Japanese Umbrella History │Japanese Umbrella Design

Today, we will discuss about japan’s another style icon that is Umbrella. This umbrella not only protect us from sun’s heat wave but also used as to show social status. Based on umbrella, we can know about the people’s family background and social status. This umbrella now become fashion icon for japanese ladies after hand fan.

  •  Wagasa, the traditional Japanese umbrella made from bamboo and washi (Japanese paper), is renowned not only for its beauty but also for the precision open/close mechanism. 
  • The first folding umbrellas appeared in Japan around the year 1550 (before that it used for protection purpose from sun light or rain), and they were initially luxury items.
  • Thereafter , during Edo period, wagasa became more accessible and people start using it not only for protection against rain or  sunlight (heat) but also as a fashion accessory.
  • Now, we’ll know about wagasa…. what is wagasa ??…. Actually, wagasa is so popular in the Japanese tradition that it  has its own spirit. The spirit of wagasa is called karakasa obake umbrella ghost a monster looking like- a folded wagasa, with a single eye and foot wearing a geta.
  • Still known today as a centre for the production of traditional Japanese umbrella, manufacture of wagasa, began in the Kano district of Gifu city in the middle of 18th century. It has been contributed a lot in the economy of Japan.

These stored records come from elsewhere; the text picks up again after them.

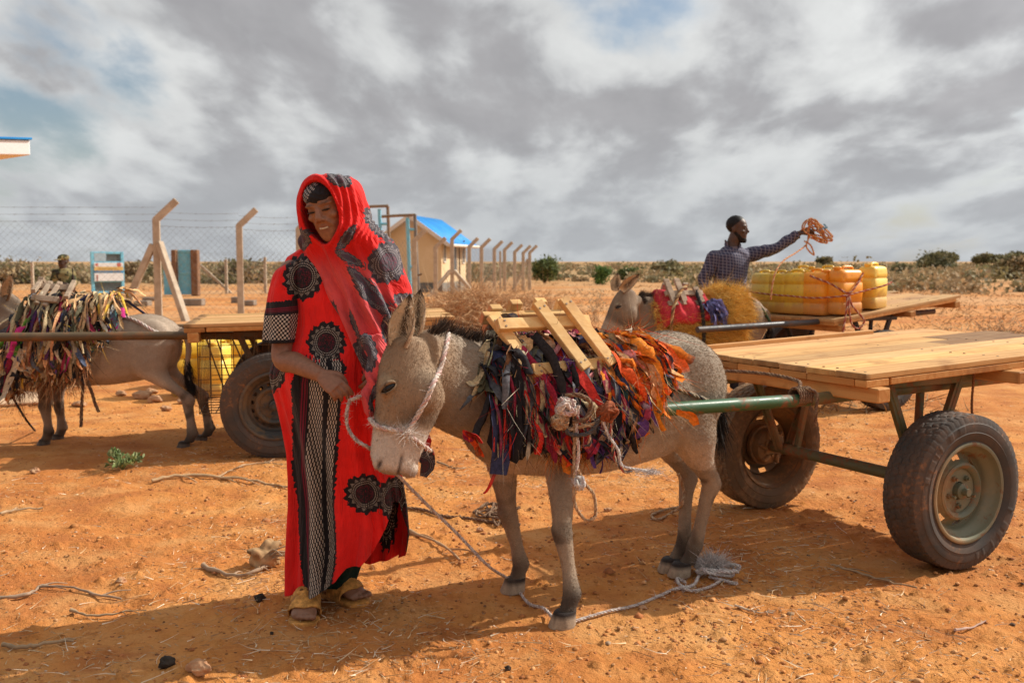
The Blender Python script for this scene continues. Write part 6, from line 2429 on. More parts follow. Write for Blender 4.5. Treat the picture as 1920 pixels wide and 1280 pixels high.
tr = [limb([sPEL + A3(.09 * s, 0, .05), sPEL + A3(.09 * s, 0, -.3), A3(sPEL[0] + .09 * s, sPEL[1], gs + .12)], [.11, .09, .07], 14) for s in (-1, 1)]
cloth_fuse('trousers', tr, 0.012, camo_m, soldier, A3(1, 0, 0))
mb = MB()
V, F = ellipsoid(T_s((0, -0.01, 0.085)), (0.090, 0.108, 0.065), M_s)
mb.add(V, F)
V, F = ellipsoid(T_s((0, 0.115, 0.062)), (0.070, 0.065, 0.010), M_s)
mb.add(V, F)
mb.build('cap', camo_m, soldier)
rf = empty('rifle', PS(137, 530, -0.15), 0, 'dark rifle slung upright at the side of the soldier', 'rifle')
mb = MB()
mb.add(*tube([PS(136, 503, -.18) - PS(137, 530, -0.15), PS(137, 524, -.18) - PS(137, 530, -0.15)], 0.012, 8), 0, (0.02, 0.018, 0.018))
mb.add(*beam(PS(136.5, 516, -.18) - PS(137, 530, -0.15), PS(138, 540, -.16) - PS(137, 530, -0.15), 0.035, 0.06, (0, 1, 0)), 0, (0.03, 0.022, 0.018))
mb.build('barrel', M_hair, rf)
mb = MB()
mb.add(*beam(PS(138, 538, -.16) - PS(137, 530, -0.15), PS(136, 560, -.14) - PS(137, 530, -0.15), 0.04, 0.09, (0, 1, 0)), 0, (0.09, 0.04, 0.02))
mb.add(*beam(PS(137.5, 532, -.2) - PS(137, 530, -0.15), PS(133, 542, -.24) - PS(137, 530, -0.15), 0.03, 0.05, (0, 1, 0)), 0, (0.02, 0.018, 0.018))
mb.build('stock', M_hair, rf)
# ------------------------------------------------------------------ the compound: fence, gates, house
def concrete_mat():
    m, nt, bs, tc = new_mat('cast_concrete', 0.85, 0.2)
    o = tc.outputs['Object']
    n1 = noise_n(nt, o, 5, 5, 0.6)
    n2 = noise_n(nt, o, 50, 4, 0.6)
    c = mixc(nt, n1.smooth(0.35, 0.65), (0.42, 0.33, 0.24), (0.54, 0.44, 0.33))
    c = mixc(nt, n2.smooth(0.56, 0.7) * 0.4, c, (0.25, 0.17, 0.11))
    setc(nt, bs, c)
    bump(nt, bs, n2, 0.3, 0.01)
    return m


def paint_mat(name, a, b, rough=0.6, sc=6, fine=0.15):
    m, nt, bs, tc = new_mat(name, rough, 0.3)
    o = tc.outputs['Object']
    n1 = noise_n(nt, o, sc, 5, 0.6)
    n2 = noise_n(nt, o, sc * 9, 3, 0.6)
    c = mixc(nt, n1.smooth(0.35, 0.68), a, b)
    c = mixc(nt, n2.smooth(0.55, 0.75) * fine, c, tuple(0.5 * q for q in a))
    setc(nt, bs, c)
    bump(nt, bs, n2, 0.1, 0.005)
    return m


M_conc = concrete_mat()
M_wire = paint_mat('dull_wire', (0.16, 0.15, 0.14), (0.22, 0.20, 0.18))
M_blue = paint_mat('light_blue_paint', (0.16, 0.50, 0.68), (0.24, 0.56, 0.70))
M_white = paint_mat('white_board', (0.75, 0.74, 0.72), (0.82, 0.81, 0.79))
M_yell = paint_mat('yellow_strip', (0.68, 0.43, 0.12), (0.74, 0.50, 0.18))
M_bluestrip = paint_mat('blue_strip', (0.05, 0.25, 0.52), (0.08, 0.30, 0.56))
M_cream = paint_mat('cream_plaster', (0.68, 0.50, 0.29), (0.73, 0.56, 0.35), 0.85, 1.2)
M_plinth = paint_mat('grey_plinth', (0.13, 0.12, 0.10), (0.19, 0.17, 0.14), 0.85, 2)
M_roofblue = paint_mat('blue_roof_sheet', (0.018, 0.24, 0.66), (0.03, 0.30, 0.72), 0.35, 1.5, 0.05)
M_fascia = paint_mat('pale_fascia', (0.62, 0.56, 0.48), (0.70, 0.64, 0.56), 0.6, 2)
M_fasciaw = paint_mat('white_fascia', (0.80, 0.80, 0.79), (0.85, 0.85, 0.84), 0.5, 2, 0.05)
M_brownpil = paint_mat('brown_masonry', (0.17, 0.085, 0.045), (0.24, 0.13, 0.07), 0.85, 4)
M_glass, nt, bs, tc = new_mat('window_glass', 0.12, 0.5)
bs.inputs['Base Color'].default_value = (0.10, 0.13, 0.15, 1)
M_block = paint_mat('grey_block', (0.20, 0.16, 0.12), (0.28, 0.22, 0.17), 0.9, 5)


def fence_post(base, h, arm, lean_dir, label, s=0.10, braces=(), arm_len=0.5, k=0):
    base = gz(base)
    t = empty('fence_post', base, 0, label, 'fence post', 'cranked concrete fence posts')
    mb = MB()
    ld = unit(lean_dir)
    lat = unit(np.cross(ld, A3(0, 0, 1)))
    mb.add(*box((0, 0, h / 2 - 0.15), (s, s, h + 0.3), axes(lat, unit(np.cross(A3(0, 0, 1), lat)), A3(0, 0, 1)), 0.012))
    mb.build('shaft', M_conc, t, flat_angle=40)
    mb = MB()
    a = A3(0, 0, h - 0.045) - ld * 0.01
    b = a + (ld * 0.72 + A3(0, 0, 0.70)) * arm_len
    mb.add(*beam(a, b, s * 0.97, s * 0.97, lat, 0.012))
    mb.build('arm', M_conc, t, flat_angle=40)
    for d, r, hh in braces:
        d = unit(d)
        mb = MB()
        mb.add(*beam(A3(0, 0, hh) + d * s * 0.5, d * r + A3(0, 0, -0.1), s * 0.9, s * 0.9, unit(np.cross(d, A3(0, 0, 1))), 0.012))
        mb.build('brace', M_conc, t, flat_angle=40)
    return t


def chain_link(a, b, h, label, step=0.11, z0=0.05, dens=1.0, r=0.0016, strands=True):
    a, b = np.asarray(a, float), np.asarray(b, float)
    L = np.linalg.norm((b - a)[:2])
    d = (b - a) / L
    t = empty('chain_link_fence', gz(a), 0, label, 'wire fence', 'chain link panels')
    o = np.array(t.location)
    mb = MB()
    nz = A3(0, 0, 1)
    n = int(L / step)
    segs = []
    H = h - z0
    x = -H
    while x < L:
        for s in (1, -1):
            x0, x1 = x, x + H
            za, zb = (z0, h) if s > 0 else (h, z0)
            p, q = np.array((x0, za)), np.array((x1, zb))
            for lim, sg in ((0.0, 1), (L, -1)):
                if (p[0] - lim) * sg < 0:
                    f = (lim - p[0]) / (q[0] - p[0])
                    if f > 1:
                        p = q = None
                        break
                    p = p + (q - p) * f
                if p is not None and (q[0] - lim) * sg < 0:
                    f = (lim - p[0]) / (q[0] - p[0])
                    q = p + (q - p) * f
            if p is not None and np.linalg.norm(q - p) > 0.02:
                segs.append((p, q))
        x += step
    for p, q in segs:
        P0, P1 = a + d * p[0] + nz * p[1] - o, a + d * q[0] + nz * q[1] - o
        mb.add(*tube([P0, P1], r, 3, False))
    mb.build('mesh', M_wire, t, smooth=False)
    if strands:
        mb = MB()
        for z in (h, h + 0.16, h + 0.32):
            k = np.linspace(0, 1, 14)
            pts = a + np.outer(k * L, d) + np.outer(z - 0.03 * np.sin(np.pi * k), nz) - o
            mb.add(*tube(pts, 0.003, 4))
            for q in np.arange(0.2, L, 0.35):
                c = a + d * q + nz * (z - 0.03 * math.sin(math.pi * q / L)) - o
                mb.add(*tube([c - A3(.02, 0, .02), c + A3(.02, 0, .02)], 0.004, 3))
        mb.build('barbed_wire', M_wire, t, smooth=False)
    return t


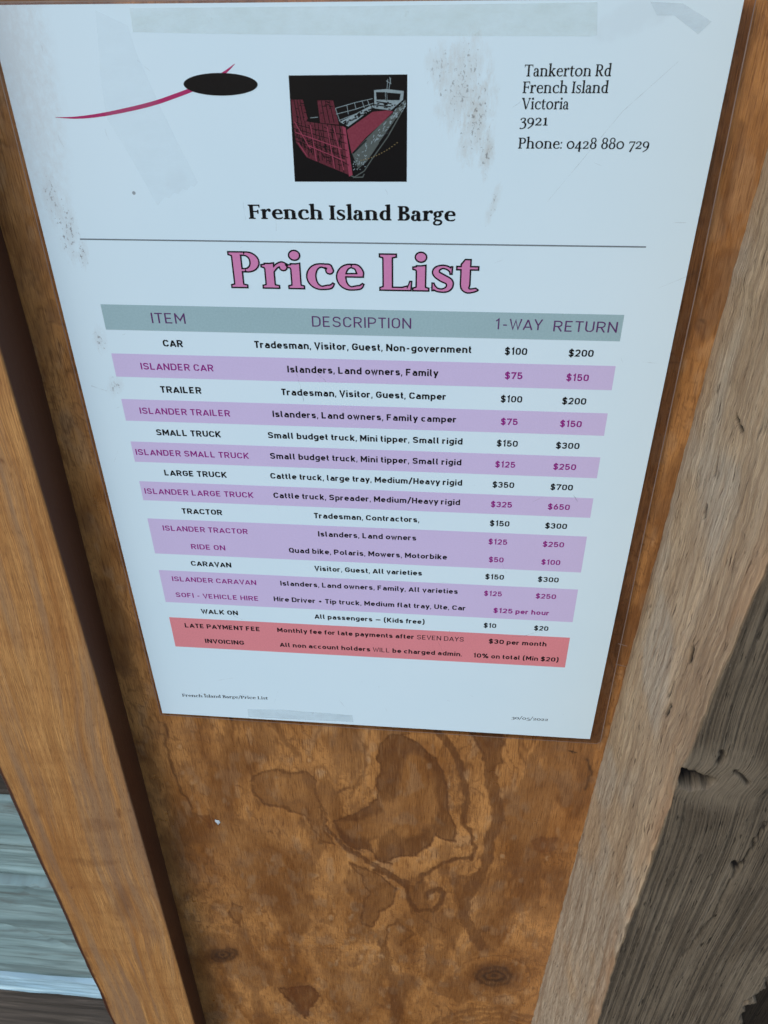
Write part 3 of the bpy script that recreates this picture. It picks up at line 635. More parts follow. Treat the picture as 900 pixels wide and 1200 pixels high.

  • Now we will discuss about it’s production process…. The basic construction of umbrella involves affixing paper over a frame of bamboo strip ribs, and then applying oil and lacquer for water proofing. The raw material for umbrella was to be found   in the valley of Kiso river and  it was easy to obtain sesame oil and lacquer from the local mountain.  Wagasa’s paper is coated with oil to make it waterproof  and at the same time, the coated paper becomes more solid.
  • In addition to the usual type of rain umbrella , Gifu Wagasa also comes in various other types including- large red outdoors parasols that are used to provide shade on outdoor occasions.
  • Such as , tea ceremonies then there are smaller color Buyo-gasa – that figure in performances of traditional Japanese dance.    
  • Gifu Wagasa are an indispensable part of traditional Japanese art & culture. On the contrary, some Wagasa parasols are not coated with oil and thus they can not be used during rainy days but only as protection from the sun. These are mostly used by women.